■ Short exercise:
Begin with the first line of the entries below and reproduce each line exactly, ending with the line that holds "from mathutils import Vector".
───── Given records
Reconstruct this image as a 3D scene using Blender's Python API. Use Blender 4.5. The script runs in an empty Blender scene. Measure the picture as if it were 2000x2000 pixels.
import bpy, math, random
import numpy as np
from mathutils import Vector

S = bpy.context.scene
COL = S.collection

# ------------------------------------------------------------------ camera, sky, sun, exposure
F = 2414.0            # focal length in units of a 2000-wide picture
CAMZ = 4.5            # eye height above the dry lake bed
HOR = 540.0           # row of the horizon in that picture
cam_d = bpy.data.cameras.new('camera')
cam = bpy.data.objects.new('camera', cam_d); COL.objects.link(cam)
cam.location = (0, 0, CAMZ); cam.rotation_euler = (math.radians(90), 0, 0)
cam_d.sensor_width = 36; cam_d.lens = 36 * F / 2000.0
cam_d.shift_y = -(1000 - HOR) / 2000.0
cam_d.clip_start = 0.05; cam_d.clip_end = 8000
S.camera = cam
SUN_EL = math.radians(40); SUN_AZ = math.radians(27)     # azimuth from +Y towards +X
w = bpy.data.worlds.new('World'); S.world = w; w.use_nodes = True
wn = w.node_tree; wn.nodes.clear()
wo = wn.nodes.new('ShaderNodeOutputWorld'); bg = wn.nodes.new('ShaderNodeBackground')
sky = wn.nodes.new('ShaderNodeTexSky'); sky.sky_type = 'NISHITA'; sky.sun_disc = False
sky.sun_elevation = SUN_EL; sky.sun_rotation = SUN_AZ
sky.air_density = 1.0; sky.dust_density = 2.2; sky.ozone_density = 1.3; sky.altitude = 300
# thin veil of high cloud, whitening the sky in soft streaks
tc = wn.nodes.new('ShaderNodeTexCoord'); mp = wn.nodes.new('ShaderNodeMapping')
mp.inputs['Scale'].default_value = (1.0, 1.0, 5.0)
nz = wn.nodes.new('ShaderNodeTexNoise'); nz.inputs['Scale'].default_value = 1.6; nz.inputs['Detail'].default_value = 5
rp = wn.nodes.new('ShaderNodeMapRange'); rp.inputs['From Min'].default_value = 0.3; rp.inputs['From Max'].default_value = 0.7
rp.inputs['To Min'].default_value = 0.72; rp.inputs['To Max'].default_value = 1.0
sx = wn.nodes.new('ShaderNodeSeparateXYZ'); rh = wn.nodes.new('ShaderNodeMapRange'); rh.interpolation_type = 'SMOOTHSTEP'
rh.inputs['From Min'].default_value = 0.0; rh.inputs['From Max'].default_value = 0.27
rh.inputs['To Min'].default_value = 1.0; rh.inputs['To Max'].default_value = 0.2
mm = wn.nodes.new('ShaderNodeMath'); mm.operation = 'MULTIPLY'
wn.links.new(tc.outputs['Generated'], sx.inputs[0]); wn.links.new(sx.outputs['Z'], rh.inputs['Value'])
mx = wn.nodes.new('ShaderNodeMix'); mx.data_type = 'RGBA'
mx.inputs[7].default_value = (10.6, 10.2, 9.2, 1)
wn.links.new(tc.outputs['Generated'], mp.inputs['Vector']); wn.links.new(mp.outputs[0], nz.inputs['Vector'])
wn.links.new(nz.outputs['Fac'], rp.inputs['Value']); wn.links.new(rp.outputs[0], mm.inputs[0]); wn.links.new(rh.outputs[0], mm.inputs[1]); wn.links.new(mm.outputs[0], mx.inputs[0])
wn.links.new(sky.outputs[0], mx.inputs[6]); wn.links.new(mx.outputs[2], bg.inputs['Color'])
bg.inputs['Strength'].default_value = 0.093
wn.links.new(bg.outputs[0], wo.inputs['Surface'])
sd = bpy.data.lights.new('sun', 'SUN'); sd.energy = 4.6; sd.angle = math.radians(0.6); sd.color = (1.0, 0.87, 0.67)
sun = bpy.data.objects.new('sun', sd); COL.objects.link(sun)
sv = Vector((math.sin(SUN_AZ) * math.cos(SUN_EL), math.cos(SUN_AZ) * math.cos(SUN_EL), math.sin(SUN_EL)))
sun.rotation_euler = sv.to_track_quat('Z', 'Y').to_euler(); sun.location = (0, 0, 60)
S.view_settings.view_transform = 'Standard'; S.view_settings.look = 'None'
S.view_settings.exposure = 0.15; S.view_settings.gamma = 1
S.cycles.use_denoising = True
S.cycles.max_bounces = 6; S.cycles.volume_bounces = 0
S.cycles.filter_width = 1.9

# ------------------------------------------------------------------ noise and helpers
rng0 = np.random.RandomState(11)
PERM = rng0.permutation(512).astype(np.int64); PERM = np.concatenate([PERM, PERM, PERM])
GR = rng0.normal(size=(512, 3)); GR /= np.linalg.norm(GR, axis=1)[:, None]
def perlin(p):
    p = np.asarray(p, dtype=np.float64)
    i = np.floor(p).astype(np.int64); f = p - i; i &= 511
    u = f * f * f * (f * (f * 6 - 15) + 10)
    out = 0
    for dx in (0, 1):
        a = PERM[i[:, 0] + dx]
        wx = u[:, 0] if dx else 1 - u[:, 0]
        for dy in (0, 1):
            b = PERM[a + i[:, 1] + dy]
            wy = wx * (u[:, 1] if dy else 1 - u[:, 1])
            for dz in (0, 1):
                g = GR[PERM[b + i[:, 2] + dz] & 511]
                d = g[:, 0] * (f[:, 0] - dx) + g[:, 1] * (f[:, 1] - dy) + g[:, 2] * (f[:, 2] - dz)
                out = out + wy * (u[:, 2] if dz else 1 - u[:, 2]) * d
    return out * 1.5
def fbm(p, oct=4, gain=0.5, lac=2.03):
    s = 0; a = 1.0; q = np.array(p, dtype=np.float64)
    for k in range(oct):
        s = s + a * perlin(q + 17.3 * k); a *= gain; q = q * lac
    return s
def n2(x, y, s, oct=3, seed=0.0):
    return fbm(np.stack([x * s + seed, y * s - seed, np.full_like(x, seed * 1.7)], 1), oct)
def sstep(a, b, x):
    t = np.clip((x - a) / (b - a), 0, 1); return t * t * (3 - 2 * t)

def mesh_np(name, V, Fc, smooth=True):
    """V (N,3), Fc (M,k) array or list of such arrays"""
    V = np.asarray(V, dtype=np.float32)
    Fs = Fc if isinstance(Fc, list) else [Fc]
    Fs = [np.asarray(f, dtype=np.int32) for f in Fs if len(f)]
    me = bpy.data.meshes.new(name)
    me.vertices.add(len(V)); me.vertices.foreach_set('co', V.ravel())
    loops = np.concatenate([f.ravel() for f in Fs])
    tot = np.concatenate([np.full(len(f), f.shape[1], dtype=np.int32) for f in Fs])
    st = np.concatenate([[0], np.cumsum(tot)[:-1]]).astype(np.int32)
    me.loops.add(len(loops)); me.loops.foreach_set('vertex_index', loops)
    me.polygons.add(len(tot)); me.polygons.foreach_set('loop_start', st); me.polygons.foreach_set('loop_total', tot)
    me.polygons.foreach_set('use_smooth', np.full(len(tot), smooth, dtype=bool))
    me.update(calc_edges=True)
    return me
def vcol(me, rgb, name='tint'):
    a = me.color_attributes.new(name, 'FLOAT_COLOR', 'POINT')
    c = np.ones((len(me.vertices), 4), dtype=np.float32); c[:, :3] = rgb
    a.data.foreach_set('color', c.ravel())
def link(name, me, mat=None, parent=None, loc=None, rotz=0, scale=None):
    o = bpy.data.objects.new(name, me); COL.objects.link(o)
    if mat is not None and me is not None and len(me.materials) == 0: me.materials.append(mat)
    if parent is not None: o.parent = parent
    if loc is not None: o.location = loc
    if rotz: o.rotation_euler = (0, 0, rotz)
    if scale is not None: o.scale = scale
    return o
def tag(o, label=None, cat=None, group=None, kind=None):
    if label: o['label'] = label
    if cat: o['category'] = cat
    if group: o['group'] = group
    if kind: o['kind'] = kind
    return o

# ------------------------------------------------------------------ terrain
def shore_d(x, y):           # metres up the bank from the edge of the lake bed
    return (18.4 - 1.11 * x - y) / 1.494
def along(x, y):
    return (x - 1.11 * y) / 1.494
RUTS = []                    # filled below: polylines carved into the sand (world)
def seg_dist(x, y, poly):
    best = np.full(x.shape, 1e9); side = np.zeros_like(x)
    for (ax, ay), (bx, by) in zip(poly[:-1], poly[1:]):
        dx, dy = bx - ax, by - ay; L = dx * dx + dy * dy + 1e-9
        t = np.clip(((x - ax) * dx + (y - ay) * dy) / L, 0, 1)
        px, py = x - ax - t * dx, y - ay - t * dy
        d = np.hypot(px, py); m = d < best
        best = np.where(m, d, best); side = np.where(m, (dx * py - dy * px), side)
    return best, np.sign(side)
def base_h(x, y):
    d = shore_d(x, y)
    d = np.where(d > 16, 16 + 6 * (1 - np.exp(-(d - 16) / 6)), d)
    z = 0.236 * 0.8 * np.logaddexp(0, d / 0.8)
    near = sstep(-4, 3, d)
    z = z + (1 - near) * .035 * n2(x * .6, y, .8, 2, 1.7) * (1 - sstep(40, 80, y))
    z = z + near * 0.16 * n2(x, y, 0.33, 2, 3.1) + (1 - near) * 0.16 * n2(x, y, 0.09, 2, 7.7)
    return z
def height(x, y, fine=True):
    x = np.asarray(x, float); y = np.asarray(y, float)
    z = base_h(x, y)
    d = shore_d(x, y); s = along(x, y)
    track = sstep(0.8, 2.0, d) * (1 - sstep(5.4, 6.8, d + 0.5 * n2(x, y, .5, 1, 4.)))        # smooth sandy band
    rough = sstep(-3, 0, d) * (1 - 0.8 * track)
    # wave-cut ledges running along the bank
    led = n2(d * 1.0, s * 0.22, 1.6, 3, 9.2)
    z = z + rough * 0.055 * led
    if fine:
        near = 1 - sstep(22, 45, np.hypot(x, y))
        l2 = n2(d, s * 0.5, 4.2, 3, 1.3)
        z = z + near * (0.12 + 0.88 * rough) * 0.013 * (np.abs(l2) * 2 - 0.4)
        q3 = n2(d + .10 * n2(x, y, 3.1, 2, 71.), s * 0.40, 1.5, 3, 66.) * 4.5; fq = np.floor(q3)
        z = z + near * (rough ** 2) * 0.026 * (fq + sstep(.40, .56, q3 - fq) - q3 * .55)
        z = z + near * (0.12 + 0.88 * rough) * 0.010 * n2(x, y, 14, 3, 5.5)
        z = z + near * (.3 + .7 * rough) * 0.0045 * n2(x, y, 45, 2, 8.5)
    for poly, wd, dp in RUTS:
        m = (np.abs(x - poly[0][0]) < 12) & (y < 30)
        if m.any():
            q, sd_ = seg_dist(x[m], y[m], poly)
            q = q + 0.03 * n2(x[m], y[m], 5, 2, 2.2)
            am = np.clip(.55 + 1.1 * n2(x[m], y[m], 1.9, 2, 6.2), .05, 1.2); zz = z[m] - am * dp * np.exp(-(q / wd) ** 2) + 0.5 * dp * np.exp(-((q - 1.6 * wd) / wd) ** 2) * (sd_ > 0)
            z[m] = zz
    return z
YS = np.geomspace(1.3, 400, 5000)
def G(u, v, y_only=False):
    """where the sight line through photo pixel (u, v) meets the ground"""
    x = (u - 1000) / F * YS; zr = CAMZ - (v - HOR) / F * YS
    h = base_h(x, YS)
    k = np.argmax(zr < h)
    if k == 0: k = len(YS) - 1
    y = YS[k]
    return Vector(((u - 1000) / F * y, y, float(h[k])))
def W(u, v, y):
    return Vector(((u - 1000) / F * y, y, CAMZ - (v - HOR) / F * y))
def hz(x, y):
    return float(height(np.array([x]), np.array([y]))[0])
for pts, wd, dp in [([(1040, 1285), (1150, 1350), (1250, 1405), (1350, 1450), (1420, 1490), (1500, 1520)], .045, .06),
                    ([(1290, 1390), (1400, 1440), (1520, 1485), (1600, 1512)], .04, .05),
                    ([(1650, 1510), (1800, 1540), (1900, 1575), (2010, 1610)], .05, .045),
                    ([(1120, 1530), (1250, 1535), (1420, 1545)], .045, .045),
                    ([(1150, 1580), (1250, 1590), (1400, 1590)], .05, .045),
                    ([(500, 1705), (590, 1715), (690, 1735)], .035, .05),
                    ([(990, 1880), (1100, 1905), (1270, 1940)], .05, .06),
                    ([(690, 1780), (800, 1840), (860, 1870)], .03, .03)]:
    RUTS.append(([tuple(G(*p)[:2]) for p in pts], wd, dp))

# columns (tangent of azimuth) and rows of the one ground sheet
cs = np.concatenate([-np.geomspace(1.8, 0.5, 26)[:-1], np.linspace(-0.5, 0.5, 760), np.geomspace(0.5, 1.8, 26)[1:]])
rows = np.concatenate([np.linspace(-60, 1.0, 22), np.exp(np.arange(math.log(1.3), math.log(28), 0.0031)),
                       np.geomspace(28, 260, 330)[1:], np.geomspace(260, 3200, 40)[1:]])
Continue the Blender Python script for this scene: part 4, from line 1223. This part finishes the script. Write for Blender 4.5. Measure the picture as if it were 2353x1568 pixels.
──────────
■ Answer:
Reconstruct this image as a 3D scene using Blender's Python API. Use Blender 4.5. The script runs in an empty Blender scene. Measure the picture as if it were 2000x2000 pixels.
import bpy, math, random
import numpy as np
from mathutils import Vector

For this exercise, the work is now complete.